Segundo Mariza, o trabalho com projetos estimula o aluno, porque ele se mobiliza para realizar as tarefas. Ela acredita que os conteúdos são transmitidos de maneira mais dinâmica, o que desperta o interesse do adolescente. Há 15 anos, a coordenadora assumiu a escola, que era muito tradicionalista. Hoje, a nova metodologia soma muito para o grupo, mostra-se eficiente na aprendizagem e valoriza a auto-estima do educando. A proposta é transformar os estudantes em adultos críticos e criativos. “A escola é limpa, bem cuidada e toda decorada com peças confeccionadas a partir de sucatas. Nosso aluno é carente de tudo. Então, aqui é o point deles, é o cinema, o teatro, o local onde encontram os colegas. Alguns passam os dois turnos por aqui”, orgulha-se.

Na escola, a maior aliada do trabalho dos educadores é a arte, que abre os horizontes dos alunos já que eles tornam-se mais criativos e dinâmicos. Nas experiências com os trabalhos de grupo, estão sempre compartilhando idéias e atividades. “Utilizamos todos os tipos de linguagens. Através da arte, trabalhamos o emocional do aluno, temos mais acesso a ele, que fica mais amigo, mais esperto para a vida e também mais preparado para enfrentar o futuro mercado de trabalho.
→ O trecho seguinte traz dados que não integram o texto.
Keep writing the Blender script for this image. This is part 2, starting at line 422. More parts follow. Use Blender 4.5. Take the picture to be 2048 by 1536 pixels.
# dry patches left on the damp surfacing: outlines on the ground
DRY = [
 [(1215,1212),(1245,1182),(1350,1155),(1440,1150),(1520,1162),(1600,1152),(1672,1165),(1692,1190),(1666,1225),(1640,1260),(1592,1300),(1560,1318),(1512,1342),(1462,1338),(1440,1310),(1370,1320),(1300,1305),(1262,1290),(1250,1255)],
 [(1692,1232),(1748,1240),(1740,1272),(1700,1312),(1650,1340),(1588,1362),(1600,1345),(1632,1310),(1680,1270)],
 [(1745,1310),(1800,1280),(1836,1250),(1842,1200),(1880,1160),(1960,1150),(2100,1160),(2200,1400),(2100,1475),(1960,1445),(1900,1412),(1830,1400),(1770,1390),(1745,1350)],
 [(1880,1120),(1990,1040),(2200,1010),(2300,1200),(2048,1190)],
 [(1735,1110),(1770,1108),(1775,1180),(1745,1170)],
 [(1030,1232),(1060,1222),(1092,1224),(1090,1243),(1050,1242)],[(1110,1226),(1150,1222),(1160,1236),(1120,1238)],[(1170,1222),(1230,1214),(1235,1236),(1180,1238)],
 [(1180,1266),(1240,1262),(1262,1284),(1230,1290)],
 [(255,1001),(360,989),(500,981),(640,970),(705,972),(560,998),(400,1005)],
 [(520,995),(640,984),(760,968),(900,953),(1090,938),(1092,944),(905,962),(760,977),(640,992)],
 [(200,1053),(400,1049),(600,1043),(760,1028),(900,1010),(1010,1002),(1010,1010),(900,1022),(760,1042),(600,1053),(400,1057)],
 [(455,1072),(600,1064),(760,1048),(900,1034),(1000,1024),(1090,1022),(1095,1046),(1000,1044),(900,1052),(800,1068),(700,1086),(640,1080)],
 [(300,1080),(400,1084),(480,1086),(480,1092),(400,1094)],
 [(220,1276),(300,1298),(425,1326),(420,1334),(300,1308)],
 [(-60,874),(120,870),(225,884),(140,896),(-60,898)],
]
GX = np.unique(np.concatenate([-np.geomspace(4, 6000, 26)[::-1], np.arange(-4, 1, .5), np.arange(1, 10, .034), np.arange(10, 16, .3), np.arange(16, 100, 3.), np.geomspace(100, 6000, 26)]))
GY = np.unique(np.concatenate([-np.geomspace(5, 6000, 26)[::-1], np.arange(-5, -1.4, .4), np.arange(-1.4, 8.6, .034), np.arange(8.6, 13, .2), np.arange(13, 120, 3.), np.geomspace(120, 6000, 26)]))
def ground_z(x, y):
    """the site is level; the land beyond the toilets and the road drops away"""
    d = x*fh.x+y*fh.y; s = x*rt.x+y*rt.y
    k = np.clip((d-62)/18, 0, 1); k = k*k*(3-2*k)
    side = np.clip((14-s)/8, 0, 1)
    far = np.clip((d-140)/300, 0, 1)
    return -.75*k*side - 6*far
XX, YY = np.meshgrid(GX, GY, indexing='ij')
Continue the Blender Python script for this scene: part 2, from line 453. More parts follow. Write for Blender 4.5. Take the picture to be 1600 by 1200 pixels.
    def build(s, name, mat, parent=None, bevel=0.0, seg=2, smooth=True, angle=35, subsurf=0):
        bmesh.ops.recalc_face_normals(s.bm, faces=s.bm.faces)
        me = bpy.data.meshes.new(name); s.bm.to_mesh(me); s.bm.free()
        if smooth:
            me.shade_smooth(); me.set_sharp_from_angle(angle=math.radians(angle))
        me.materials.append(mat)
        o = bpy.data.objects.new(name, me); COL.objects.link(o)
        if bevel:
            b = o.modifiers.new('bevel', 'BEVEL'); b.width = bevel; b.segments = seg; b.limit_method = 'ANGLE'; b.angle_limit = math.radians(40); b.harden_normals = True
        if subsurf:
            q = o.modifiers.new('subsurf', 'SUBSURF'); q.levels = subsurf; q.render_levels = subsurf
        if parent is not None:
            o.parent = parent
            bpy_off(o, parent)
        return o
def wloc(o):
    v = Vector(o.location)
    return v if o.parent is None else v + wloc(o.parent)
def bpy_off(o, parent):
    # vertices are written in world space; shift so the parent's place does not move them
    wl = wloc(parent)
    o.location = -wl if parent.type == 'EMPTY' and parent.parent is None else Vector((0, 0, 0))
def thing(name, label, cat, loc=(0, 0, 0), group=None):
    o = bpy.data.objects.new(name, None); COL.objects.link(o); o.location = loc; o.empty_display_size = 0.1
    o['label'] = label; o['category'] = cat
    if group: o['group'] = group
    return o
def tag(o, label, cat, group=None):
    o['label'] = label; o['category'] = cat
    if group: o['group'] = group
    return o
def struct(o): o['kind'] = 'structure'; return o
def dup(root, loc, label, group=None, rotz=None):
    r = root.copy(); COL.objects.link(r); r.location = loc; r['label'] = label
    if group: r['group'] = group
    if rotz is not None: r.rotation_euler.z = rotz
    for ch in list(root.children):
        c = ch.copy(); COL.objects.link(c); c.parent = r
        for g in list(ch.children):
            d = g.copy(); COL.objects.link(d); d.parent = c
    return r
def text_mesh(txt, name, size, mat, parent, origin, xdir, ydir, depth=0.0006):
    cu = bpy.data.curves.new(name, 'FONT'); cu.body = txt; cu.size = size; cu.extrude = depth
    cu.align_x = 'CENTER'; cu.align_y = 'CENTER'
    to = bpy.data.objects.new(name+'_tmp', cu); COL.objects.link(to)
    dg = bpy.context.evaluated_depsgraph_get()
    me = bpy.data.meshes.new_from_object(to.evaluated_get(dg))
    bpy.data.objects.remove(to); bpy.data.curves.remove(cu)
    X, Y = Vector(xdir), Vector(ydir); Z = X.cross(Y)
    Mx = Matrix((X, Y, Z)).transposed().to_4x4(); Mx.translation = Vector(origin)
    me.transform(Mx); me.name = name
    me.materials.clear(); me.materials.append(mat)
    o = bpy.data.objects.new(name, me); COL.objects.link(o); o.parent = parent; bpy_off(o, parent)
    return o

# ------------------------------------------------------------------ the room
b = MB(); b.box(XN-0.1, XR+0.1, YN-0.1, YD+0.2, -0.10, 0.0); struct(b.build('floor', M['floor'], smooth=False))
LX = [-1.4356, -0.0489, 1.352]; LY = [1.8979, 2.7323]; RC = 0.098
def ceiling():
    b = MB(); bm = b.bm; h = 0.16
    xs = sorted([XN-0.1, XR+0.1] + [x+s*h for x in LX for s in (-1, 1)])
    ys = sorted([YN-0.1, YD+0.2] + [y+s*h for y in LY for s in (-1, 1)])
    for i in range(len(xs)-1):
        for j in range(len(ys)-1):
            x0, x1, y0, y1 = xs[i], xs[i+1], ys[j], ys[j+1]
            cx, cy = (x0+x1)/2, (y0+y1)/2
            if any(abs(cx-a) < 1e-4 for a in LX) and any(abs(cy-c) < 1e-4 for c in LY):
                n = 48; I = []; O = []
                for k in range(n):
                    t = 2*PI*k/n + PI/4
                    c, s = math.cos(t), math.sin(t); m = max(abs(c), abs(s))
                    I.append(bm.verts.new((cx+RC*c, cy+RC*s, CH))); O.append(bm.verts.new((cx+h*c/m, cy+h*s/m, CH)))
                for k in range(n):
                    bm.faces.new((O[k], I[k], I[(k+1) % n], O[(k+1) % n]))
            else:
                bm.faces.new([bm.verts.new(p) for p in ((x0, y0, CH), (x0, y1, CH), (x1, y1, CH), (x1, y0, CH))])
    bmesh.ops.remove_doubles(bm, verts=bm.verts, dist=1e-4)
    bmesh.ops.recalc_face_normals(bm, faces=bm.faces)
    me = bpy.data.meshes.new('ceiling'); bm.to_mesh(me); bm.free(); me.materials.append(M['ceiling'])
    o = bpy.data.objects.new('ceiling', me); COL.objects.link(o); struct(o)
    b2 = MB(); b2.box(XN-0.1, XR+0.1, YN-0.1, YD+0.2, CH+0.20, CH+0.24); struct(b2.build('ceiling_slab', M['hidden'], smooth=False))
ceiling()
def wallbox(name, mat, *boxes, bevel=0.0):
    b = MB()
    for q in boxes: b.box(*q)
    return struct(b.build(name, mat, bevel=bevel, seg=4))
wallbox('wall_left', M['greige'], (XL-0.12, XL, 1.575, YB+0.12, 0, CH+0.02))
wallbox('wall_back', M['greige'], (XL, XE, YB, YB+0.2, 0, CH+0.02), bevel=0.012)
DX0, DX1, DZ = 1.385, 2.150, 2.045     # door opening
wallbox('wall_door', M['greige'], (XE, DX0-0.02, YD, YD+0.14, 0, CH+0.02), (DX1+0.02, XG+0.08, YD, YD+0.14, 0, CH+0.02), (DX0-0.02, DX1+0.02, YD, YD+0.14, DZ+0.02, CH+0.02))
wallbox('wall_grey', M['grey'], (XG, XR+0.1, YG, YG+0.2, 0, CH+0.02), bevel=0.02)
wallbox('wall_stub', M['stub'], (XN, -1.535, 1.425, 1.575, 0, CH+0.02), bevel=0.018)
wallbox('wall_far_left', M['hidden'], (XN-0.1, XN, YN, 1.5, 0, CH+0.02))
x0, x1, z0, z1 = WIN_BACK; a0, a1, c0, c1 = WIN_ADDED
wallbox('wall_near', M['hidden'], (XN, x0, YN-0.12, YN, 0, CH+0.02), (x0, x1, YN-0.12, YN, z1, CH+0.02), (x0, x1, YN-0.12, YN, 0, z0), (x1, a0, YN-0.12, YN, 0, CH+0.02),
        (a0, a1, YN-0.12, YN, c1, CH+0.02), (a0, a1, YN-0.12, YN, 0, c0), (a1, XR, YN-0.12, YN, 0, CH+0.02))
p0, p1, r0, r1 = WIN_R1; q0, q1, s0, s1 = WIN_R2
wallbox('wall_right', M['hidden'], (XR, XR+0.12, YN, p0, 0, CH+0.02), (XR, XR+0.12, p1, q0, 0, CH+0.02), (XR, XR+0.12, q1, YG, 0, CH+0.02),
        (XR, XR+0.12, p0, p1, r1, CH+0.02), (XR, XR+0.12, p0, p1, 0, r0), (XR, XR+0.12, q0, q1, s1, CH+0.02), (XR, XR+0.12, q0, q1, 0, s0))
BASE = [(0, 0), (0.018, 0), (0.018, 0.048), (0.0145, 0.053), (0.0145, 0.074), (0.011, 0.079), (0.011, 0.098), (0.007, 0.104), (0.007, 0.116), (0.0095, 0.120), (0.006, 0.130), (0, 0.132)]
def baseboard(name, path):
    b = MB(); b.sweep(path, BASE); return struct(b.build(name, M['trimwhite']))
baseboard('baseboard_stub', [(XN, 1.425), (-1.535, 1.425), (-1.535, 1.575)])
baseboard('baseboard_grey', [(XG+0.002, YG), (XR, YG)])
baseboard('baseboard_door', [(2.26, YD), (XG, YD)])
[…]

Alguns alunos acabam revelando seus talentos”, acredita a coordenadora.

A diretora Neide Teixeira lembra que trabalhar com a metodologia exige dedicação e que o trabalho dos professores não acaba em sala de aula. Todas as semanas os docentes se reúnem para estudar, trocar idéias e aperfeiçoar a sua prática. Os frutos do trabalho despertam entusiasmo nos professores que ainda não se engajaram. “Todo corpo docente se envolveu. Até os professores de Matemática estão transformando os dados da coleta em gráficos. Nas reuniões pedagógicas, os educadores falam da necessidade de resgatar os profissionais que ainda estão de fora do processo. O desafio é grande, mas os frutos do trabalho mostram que é possível construir um país melhor. Esse é o saldo positivo da nossa pesquisa”, concluiu a diretora.